Su persona y su obra son de las que se conocen a posteriori de que suene su regla, si es que asoma el interés de saber algo sobre él. Me refiero a que, prácticamente, todos hemos hecho alguna vez un cálculo de probabilidad y que el alumnado ve el tema en el instituto. Manejamos mejor o peor la regla de Laplace, pero pocos adultos y menores sabemos que ese nombre corresponde al apellido de unos granjeros de Normandía que escasas oportunidades escolares podían ofrecerle a su hijo Pierre-Simon, de ahí que fuese el vecindario quien contribuyese para que pudiera cursar en la Universidad de Caen. Laplace nació en el seno de una familia humilde, pero, con los años, y debido a sus altas capacidades, no como las actuales que proliferan como hongos, y a sus aportaciones a la ciencia, también a su habilidad para adaptarse, sería nombrado marqués. Aunque por causas distintas, ese salto de clase del campesinado a la burguesía y, de esta, a la nobleza, que se produjo tras la restauración borbónica francesa, se antoja impensable en el Medioevo y en el tiempo de la Revolución, cuando la moda eran el terror y el rodarán cabezas.


—Oye, tú, apaga esa música, o lo que sea ese ruido, y dime quién fue Laplace —pregunté a Fulanito.


—Y yo qué sé.


—Háblale de Newton —susurró uno desde el fondo—. Di lo de la manzana.


Dirigí la vista a la niña de la segunda fila, la que todavía llevaba a la espalda su mochila de tela con la cara de Rosalía de Castro dibujada.

—¡Un amigo de ese viejo que luce despeinado y saca la lengua en una foto! —exclamó.


—Ya, el de los Rolling Stone —comentó la  chica que vestía la camiseta de los Ramones.


—No, Einstein —fue lo único sensato que les escuche decir.


Laplace no es vendible, pensé antes de intentar darme una explicación a que la gente prefiera recordar personas convertidas en mitos y productos que se comercializan, tal como sucede con la pobre Rosalía, quien de levantar cabeza quizás la volviese a enterrar, y admirar a fulanos y menganas menos geniales que la poetisa o que el protagonista de estas líneas. Mi respuesta fue un quizás, lo cual no responde nada o te deja con la duda. Me dije que quizás la propaganda y la falta de genio les haga más cercanos a las masas y, de esa proximidad preparada, surge la falsa probabilidad de poder igualarse, de poder ser como ellos y ellas. De ahí, tal vez, la imitación en el vestir, en los tintes o en el corte de pelo. En fin, ignoro los motivos. Puede que la idolatría, la ignorancia, la curiosidad, las inquietudes, la estupidez humana y todo lo demás estén determinadas por una fuerza que nos ha condenado de antemano a vivir en el paso del tiempo y en diferentes perspectivas, desde el desinterés generalizado, el postureo y otras ridículas poses, hasta la aspiración a conocer, una aspiración que nunca se materializa por completo en el individuo, de hecho cualquiera estará a años luz de completarlo, pero que se va completando a lo largo de nuestra evolución como especie, con las sucesivas aportaciones de muchos olvidados y de algunos recordados. Es cuestión de dar pasos, pero también cabe pensar que existe la posibilidad de elegir y la probabilidad, ya no matemática, de la elección personal y entonces cabe la opción de que no todo sea de un modo u otro, sino de varios.

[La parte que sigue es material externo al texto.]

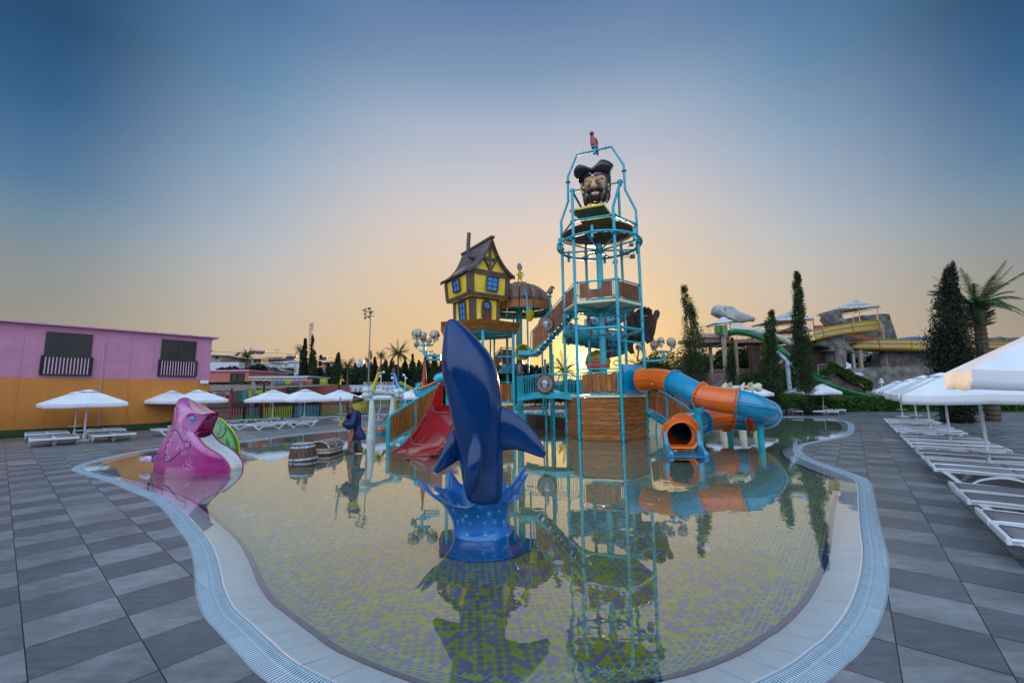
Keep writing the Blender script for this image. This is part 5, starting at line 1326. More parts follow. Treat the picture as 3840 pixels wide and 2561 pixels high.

Retrocederé en el tiempo, que es una de las posibilidades y engaños literarios, y me dejo caer hacia mediados del siglo XVII, cuando Antoine Gombaud, un dandi de salón, matemático aficionado y jugador supongo que por beneficio y pasión, les propuso a Blaise Pascal, de quien Rossellini sí se acordó en una de sus películas para televisión, y a Pierre Fermat un problema que deparó la correspondencia entre estos dos brillantes matemáticos. Se iniciaba lo que puede considerarse la probabilidad moderna, más aun cuando Christian Huygens publicó en 1657 “Sobre los razonamientos relativos al juego de dados”, en el que recogía las conclusiones a las que habían llegado Pascal y Fermat en sus cartas. Posteriormente, Jakob Bernoulli estableció la Ley de los grandes números, que vendría a decir que la frecuencia relativa de un suceso tiende a estabilizarse en torno a un número, a medida que el experimento crece indefinidamente. Claro que fue una definición que exigía numerosas repeticiones del suceso para establecer el número que se conoce como probabilidad del suceso. Pero como no hay vidas suficientes para alcanzar el infinito, había que buscar opciones más rápidas. Y en eso, la aportación de Laplace fue instantánea —aunque a él le llevó su tiempo— y revolucionaria en su sencillez, pues dijo que la probabilidad de un suceso sería el cociente entre el número de casos favorables y el número de casos posibles. Pero este matemático fue mucho más que uno de los pioneros de la probabilidad, igual que el resto de los nombrados, fue, por decirlo de un modo sensacionalista, un fuera de serie; como también lo fueron los pitagóricos, Euclides, Arquímedes, Copérnico, Gauss, Descartes, Leibniz, Euler, Ruffini, Curie, Planck, Maxwell y otros personajes de la historia que jugaban en las grandes ligas de la Física y de las Matemáticas.